Literary attempts, beetroot and redcurrant jelly, sunshine and bad news days

Its been too long - the blog kept appearing on lists but didn't get done! But I'm having a day of getting through my current list before I add anything to it. So here goes!

Failed miserably in getting work out to agents. This always happens initially because once I start to look at my little archive of stories they don't seem good enough, its funny how you have to be in the right mood to approach these sorts of tasks. Hoping for better next week, but am a little side-tracked by my entry to the Costa Short Story Competition which closes for entries in 7 days time.  I've had a snippet of a story languishing on the computer for some time that I've now taken by the scruff of the neck and completely revamped with more characters and more plot and lots more words. I'm happy with it but now the polishing begins, thesaurus and Fowler's Modern at the ready. Wish me luck.

My neighbour's wedding was a treat to behold, white horses and carriage started the day and smart sports cars ended it with lots of colour and bollywood dancing in between.  There are photographs but must get some permissions first before sharing.

The beetroot is lovely and I've perfected a great relish recipe - so close friends beware a jar or two may well be on offer soon - when I find a day to commit to the work - but it can't be long because the baby beets are ready.  Time will be taken up this evening with the yearly ritual of making redcurrant jelly.  The currants are lovely this year, must have been the spring rain and all this sunshine.  The juice is ready and the pots are being washed at this very moment by my better half.

The sunshine here continues which is great, but watering the veg and our new plants takes time and effort.  I'm trying to turn it into a fitness regime - walking fast holding two full watering cans must do something to your waistline, so here's hoping.

Work on pictures for my October exhibition is going to plan, just need the last four to the printers and then eight onto the framer.  A couple of my last choices are below.....

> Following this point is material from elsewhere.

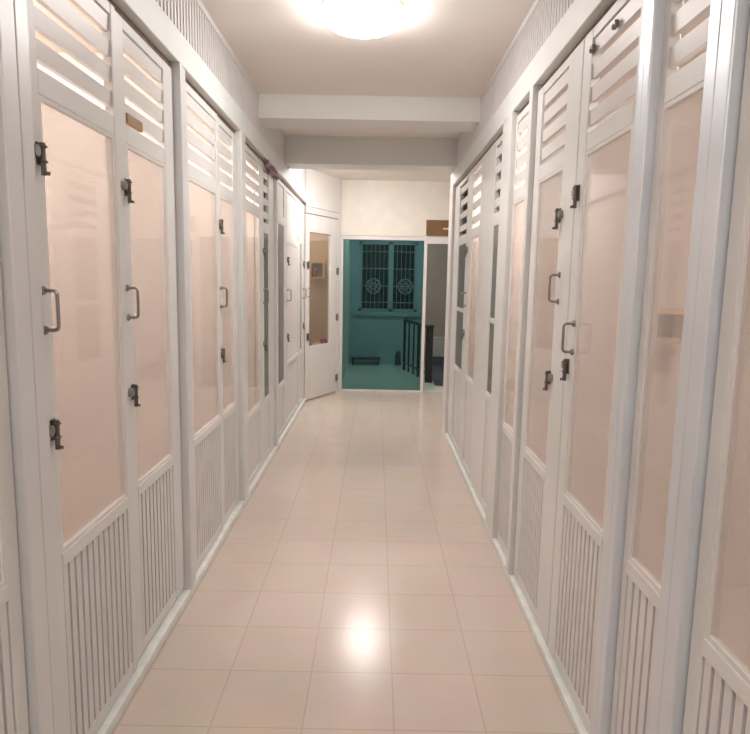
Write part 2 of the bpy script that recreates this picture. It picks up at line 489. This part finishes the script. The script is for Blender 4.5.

I always try to include some national news here each time - but most of the big stories at the moment are making me sad and angry - the conflict in Gaza and Iraq and the shooting down of the airliner in Ukraine for example. Why does man (and I mean man specifically  - I'm a mild feminist) choose the aggression route to solve problems. I can imagine how hard it is to carry generations' worth of hatred for another tribe, religion, race whatever it is. But I have a theory that in cultures where women lack any real power there is often quick calls to fight rather than calls to discuss and resolve. I'm with Ban Ki Moon and his call to the Israelis and Palestinians "Stop fighting and start talking". Easier said than done Ban Ki.